The atomic clocks that give extraordinary precision to the Global Positioning System (GPS) are based on transitions between energy states of atoms. Many advances have been made since the launch of the GPS satellites and the best world clock is now accurate to within one second every 30 billion years.

Now a four-investigator team that includes University of Delaware physicist Marianna Safronova has won a prestigious "Synergy Grant" from the European Research Council to build a new type of clock—the nuclear clock. She joins a team of pioneers in the field—Thorsten Schumm of Vienna University of Technology, Ekkehard Peik of Physicaklisch-Technishe Bundesanstalt (PTB) in Braunschweig and Peter Thirolf of Ludwig-Maximilians-Universität in Munich.

The nuclear clock, which has not yet been built but has been on the radar of physicists for more than 15 years, is based on transition energy of the thorium-229 nucleus. No other known nucleus has transition energy that can be accessed by laser, which is a necessary part of building the clock.

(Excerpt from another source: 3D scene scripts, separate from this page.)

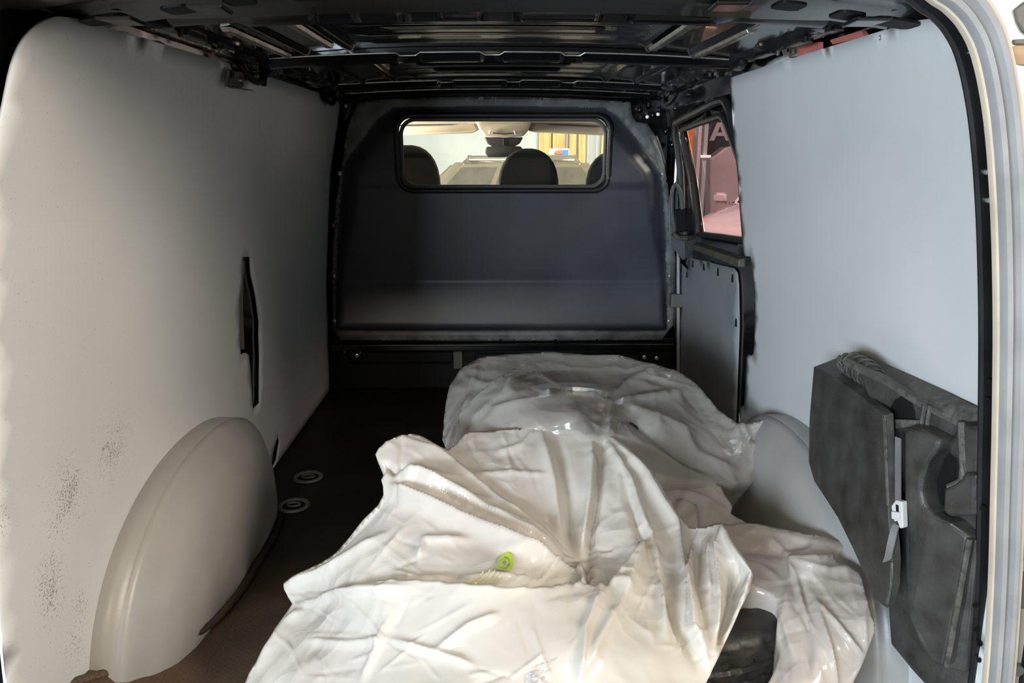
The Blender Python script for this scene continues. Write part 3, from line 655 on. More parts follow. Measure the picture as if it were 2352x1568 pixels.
screws(e, [atY(x, y, YB-.004) for x, y in bolts], (0, -1, 0), .0095, 'screw', 'bolt', .005)
wf = sheet('wall_front', [(-.86, -.05), (.86, -.05), (.86, .70), (.775, .72), (.775, 1.36), (-.86, 1.36)], [round_rect(-.50, .86, .52, 1.235, .05, 4)], .12, lambda x, z: (x, 3.33, z), 'black_paint', None, .004, False, 1); struct(wf, 'black steel frame behind the partition')
# steel body parts round the partition: brackets, knuckles and bolts
bm = bmesh.new()
for x, y in [(1470, 250), (1490, 240), (1515, 250), (1530, 300), (1545, 330), (1500, 262), (1555, 250), (1580, 225), (1610, 215)]:
    p = atY(x, y, 3.2); rr = .012+.012*((x*7) % 5)/5; lathe(bm, [(rr, .02), (rr, 0), (rr*.8, -.008), (rr*.3, -.01)], p, (.2, 1, -.3), 12)
frombm('frame_knuckle', bm, 'black_paint', wf, True)
screws(wf, [atY(x, y, 3.16) for x, y in [(1487, 268), (1512, 262), (1551, 245), (1595, 227), (1648, 204), (795, 243)]], (-.2, -1, 0), .008)
pts = [atY(x, y, 3.19) for x, y in [(785, 236), (806, 236), (800, 262), (793, 275), (788, 262)]]
bm = bmesh.new(); prism(bm, pts, [p+Vector((0, .03, 0)) for p in pts]); frombm('corner_gusset', bm, 'black_paint', wf, False, .002)
bm = bmesh.new(); tube(bm, smooth_line([atY(x, y, 3.2) for x, y in [(1575, 262), (1610, 245), (1655, 222)]], 4), .012, 8); frombm('frame_bead', bm, 'black_paint', wf, True)
bm = bmesh.new(); tube(bm, [atY(x, y, 3.21) for x, y in [(1508, 312), (1520, 345), (1527, 375)]], .005, 6); tube(bm, [atY(x, y, 3.15) for x, y in [(1548, 320), (1556, 365)]], .005, 6); frombm('wire_clip', bm, 'steel', wf, True)
# seat box under the partition
bm = bmesh.new(); box(bm, (-.80, 3.255, 0), (.83, 3.30, .235)); sb = frombm('wall_front_lower', bm, 'black_flat', None, False, .004); struct(sb, 'black steel seat box below the partition')
bm = bmesh.new(); box(bm, (-.80, 3.20, .19), (.83, 3.262, .222)); frombm('cross_rail', bm, 'black_paint', sb, False, .006)
for x0, y0, x1, y1 in ((800, 806, 1040, 834), (1092, 812, 1300, 850), (1310, 812, 1470, 850)):
    a, b = atY(x0, y1, 3.25), atY(x1, y0, 3.25); bm = bmesh.new(); tube(bm, [(x, 3.254, z) for x, z in round_rect(a.x, a.z, b.x, b.z, .018, 4)], .005, 6, True); frombm('pressed_bead', bm, 'black_paint', sb, True)
a, b = atY(1042, 846, 3.25), atY(1062, 806, 3.25); bm = bmesh.new(); box(bm, (a.x, 3.243, a.z), (b.x, 3.256, b.z)); frombm('seat_bracket', bm, 'cab_grey', sb, False, .003)
screws(sb, [atY(x, y, 3.25) for x, y in [(792, 805), (820, 816), (1480, 820), (1508, 822)]], (0, -1, 0), .010, 'screw', 'bolt', .006)
bm = bmesh.new(); tube(bm, smooth_line([atY(x, y, 3.235) for x, y in [(785, 791), (815, 795), (825, 800), (828, 812)]], 4), .006, 6); tube(bm, smooth_line([atY(x, y, 3.235) for x, y in [(1485, 800), (1510, 797), (1528, 800)]], 4), .006, 6); frombm('bracket_edge', bm, 'cab_grey', sb, True)

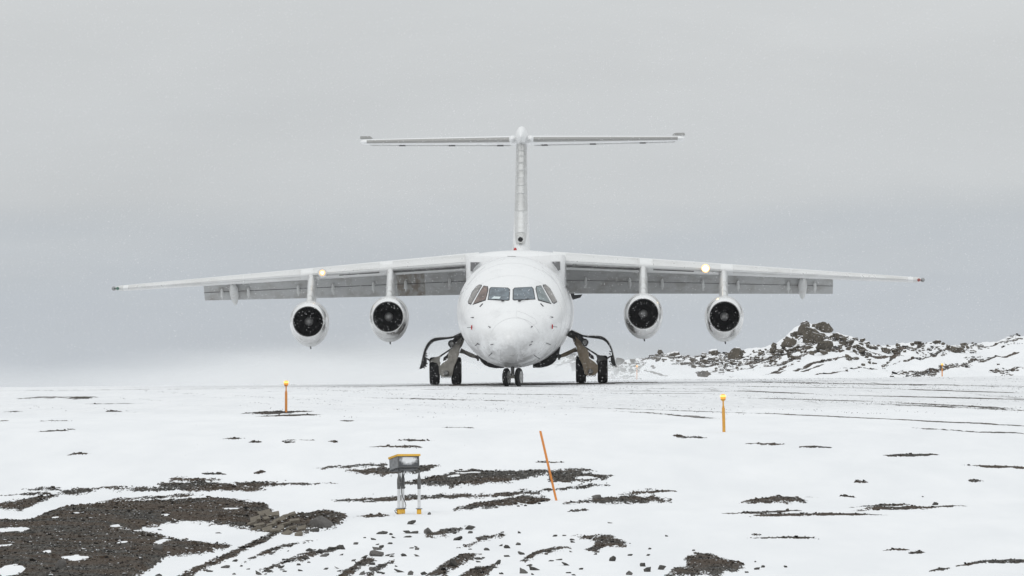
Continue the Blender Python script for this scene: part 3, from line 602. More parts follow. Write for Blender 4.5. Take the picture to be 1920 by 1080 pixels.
# seams: radome arc, doors, crown joint
arc = [L(966 + 48 * math.cos(R(a)), 640 - 44 * math.sin(R(a)), .8) for a in range(20, 161, 10)]
hull_line('radome_seam', arc, .004, PANEL, AIR)
hull_line('access_panel_seam', [L(*p, 1.2) for p in ((969, 583), (985, 588), (1003, 598), (1007, 606), (997, 611), (985, 600), (968, 594), (969, 583))], .003, PANEL, AIR)
hull_line('door_seam', [L(*p, 4) for p in ((1015, 500), (1030, 513), (1045, 533), (1057, 560))], .010, PANEL, AIR)
hull_line('door_seam', [L(*p, 4) for p in ((1022, 498), (1037, 508), (1050, 526))], .010, PANEL, AIR)
hull_line('door_seam', [L(*p, 4) for p in ((909, 500), (893, 514), (878, 535), (869, 560))], .008, PANEL, AIR)
hull_line('roof_hatch_seam', [L(*p, 5) for p in ((951, 480.5), (967, 481.5))], .012, SEAL, AIR)
for sgn in (-1, 1): hull_line('nose_door_seam', [(sgn * .30, 1.18), (sgn * .33, .95), (sgn * .33, .82)], .007, PANEL, AIR)

for y_, w_ in ((2.95, .004), (3.9, .006), (5.3, .007), (8.6, .006)):
    rr_ = fsec(y_, 72); m = MB(); n_ = len(rr_)
    m.loft([[(x * (1 + d_ / 1.8), y + dy_, 2.35 + (z - 2.35) * (1 + d_ / 1.8)) for x, y, z in rr_] for d_, dy_ in ((-.002, -w_), (.003, -w_ * .5), (.003, w_ * .5), (-.002, w_))], caps=False); m.build('skin_joint', PANEL, AIR, sm=60)
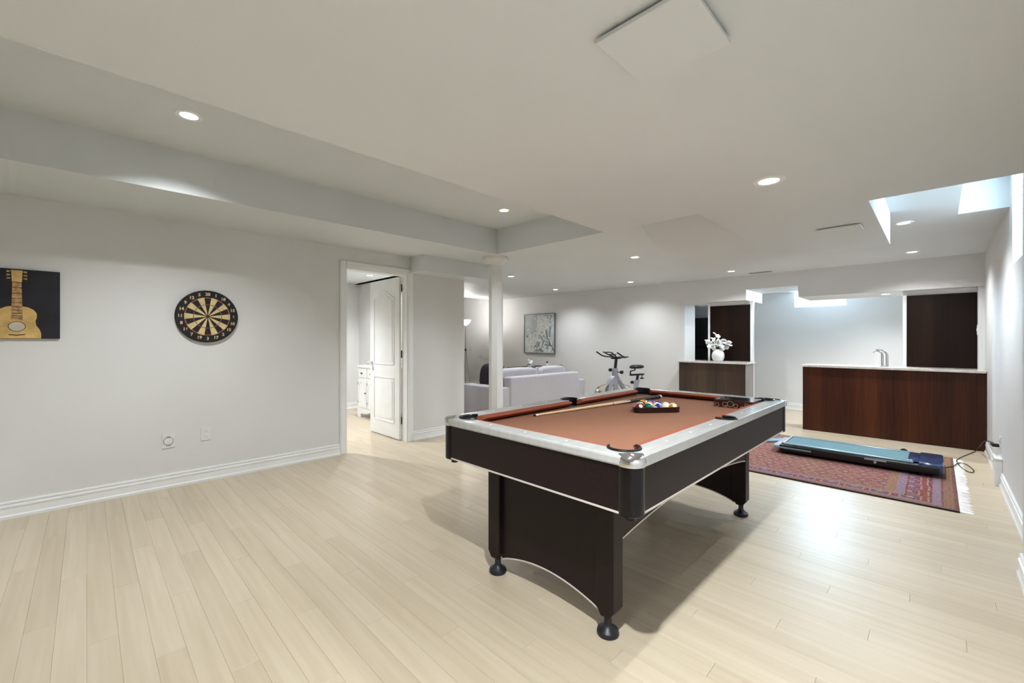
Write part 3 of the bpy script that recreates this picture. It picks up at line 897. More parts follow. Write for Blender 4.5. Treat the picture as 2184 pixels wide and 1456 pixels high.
# ---- ring-print box
bx = thing('patterned_box', 'dark maroon box printed with cream rings on the felt', 'box', (3.12, 0.99, ZF))
BX0, BX1, BY0, BY1, BZ1 = 3.125, 3.335, 0.868, 1.112, ZF + 0.052
MB().bev(BX0, BX1, BY0, BY1, ZF, BZ1 - 0.006, 0.002).build('body', 'boxw', bx)
MB().bev(BX0 - 0.001, BX1 + 0.001, BY0 - 0.001, BY1 + 0.001, BZ1 - 0.006, BZ1, 0.002).build('lid', 'boxtop', bx)
for (u, v, r) in ((0.085, 0.30, 0.013), (0.30, 0.42, 0.0165), (0.44, 0.52, 0.020), (0.58, 0.34, 0.0135), (0.86, 0.52, 0.0125), (0.32, 0.12, 0.008), (0.74, 0.16, 0.009)):
    y = BY1 - u * (BY1 - BY0); z = ZF + v * 0.050
    ring = []
    nn = 28
    m = MB()
    vs = []
    for i in range(nn):
        a = 2 * PI * i / nn
        for rr2 in (r, r - 0.0018):
            zz = min(max(z + rr2 * math.sin(a), ZF + 0.001), BZ1 - 0.0065)
            vs.append((BX0 - 0.0006, y + rr2 * math.cos(a), zz))
    m._add(vs, [(2 * i, 2 * ((i + 1) % nn), 2 * ((i + 1) % nn) + 1, 2 * i + 1) for i in range(nn)])
    m.build('printed_ring', 'ring', bx)

# ================================================================== WALL ITEMS
# ---- dartboard
DC = (0.752, YL, 1.447)
db = thing('dartboard', 'round black and cream dartboard on the white wall', 'dartboard', (DC[0], YL, DC[2]))
MB().lathe([(0.226, 0), (0.228, -0.006), (0.228, -0.034), (0.225, -0.038), (0.0005, -0.038)], (DC[0], YL, DC[2]), 64, 'y', False).build('board', 'dbblack', db, True)


def sector(r0, r1, a0, a1, y, n=4):
    vs = []
    for i in range(n + 1):
        a = a0 + (a1 - a0) * i / n
        for r_ in (r0, r1):
            vs.append((DC[0] + r_ * math.sin(a), y, DC[2] + r_ * math.cos(a)))
            vs.append((DC[0] + r_ * math.sin(a), y + 0.003, DC[2] + r_ * math.cos(a)))
    fs = []
    for i in range(n):
        b = 4 * i; c = 4 * (i + 1)
        fs += [(b, c, c + 2, b + 2), (b + 1, b + 3, c + 3, c + 1), (b + 2, c + 2, c + 3, b + 3), (b, b + 1, c + 1, c)]
    fs += [(0, 2, 3, 1), (4 * n, 4 * n + 1, 4 * n + 3, 4 * n + 2)]
    m = MB(); m._add(vs, fs); return m


NUM = [20, 1, 18, 4, 13, 6, 10, 15, 2, 17, 3, 19, 7, 16, 8, 11, 14, 9, 12, 5]
for i in range(20):
    a0, a1 = R(18 * i - 9), R(18 * i + 9)
    cm = 'dbblack' if i % 2 == 0 else 'dbcream'
    sector(0.016, 0.099, a0, a1, YL - 0.040).build('inner_segment', cm, db)
    sector(0.1045, 0.158, a0, a1, YL - 0.040).build('outer_segment', cm, db)
    sector(0.159, 0.166, a0, a1, YL - 0.040).build('double_segment', 'dbred' if i % 2 == 0 else 'dbcream', db)
    sector(0.1, 0.104, a0, a1, YL - 0.040).build('triple_segment', 'dbred' if i % 2 == 0 else 'dbwire', db)
    fc = bpy.data.curves.new('num', 'FONT'); fc.body = str(NUM[i]); fc.size = 0.036; fc.align_x = 'CENTER'; fc.align_y = 'CENTER'; fc.extrude = 0.0008; fc.offset = 0.0012
    fo = bpy.data.objects.new('num', fc); COL.objects.link(fo)
    me = bpy.data.meshes.new_from_object(fo.evaluated_get(bpy.context.evaluated_depsgraph_get()))
    bpy.data.objects.remove(fo)
    a = R(18 * i); rr2 = 0.194
    me.transform(Matrix.Translation((rr2 * math.sin(a), -0.0395, rr2 * math.cos(a))) @ Matrix.Rotation(R(90), 4, 'X'))
    me.materials.clear(); me.materials.append(M['dbcream'])
    o = bpy.data.objects.new('numeral', me); COL.objects.link(o); o.parent = db
MB().lathe([(0.0005, -0.042), (0.015, -0.042), (0.016, -0.039)], (DC[0], YL, DC[2]), 20, 'y', False).build('bullseye', 'gline', db, True)

# ---- guitar picture
gx0, gx1, gz0, gz1 = -0.625, -0.139, 1.250, 1.737
gp = thing('guitar_painting', 'unframed dark canvas of a yellow acoustic guitar', 'painting', ((gx0 + gx1) / 2, YL, gz0))
MB().bev(gx0, gx1, YL - 0.022, YL - 0.001, gz0, gz1, 0.002).build('canvas', 'canvas', gp)
gc = -0.345
yf = YL - 0.0225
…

Safronova brings theoretical expertise to the team. Her interest is in the new opportunities the nuclear clock will provide to search for undiscovered "new physics" effects. The nuclear clock is expected to be far more sensitive—by five or six magnitudes of order—than atomic clocks are to variations in fundamental constants of nature. It is also extremely sensitive to some of the candidates for dark matter—the "missing matter" particles that are still unknown but make up most of the matter in the universe.

"I want to discover natural phenomena we don't yet know about," she said.

The ERC grant, worth more than $15 million over a six-year period, will provide funding for building the nuclear clocks and exploration of fundamental physics.

The nuclear clock project is one of 37 projects to receive funding in the 2019 ERC competition, which allows groups of two to four researchers to collaborate on a project none could do alone. The awards are part of the European Union's Horizon 2020 research and innovation program.

The 2019 competition was the first to include researchers from outside Europe. Eight projects, including Safronova's, involve scientists based in the United States. She is one of 126 principal investigators overall. The projects will unfold at 95 universities and research centers in 20 countries.

Also contributing to the nuclear clock project will be researchers at the Max Planck Institute for Nuclear Physics (Heidelberg) and the Fraunhaufer Institute for Laser Technology (Aachen).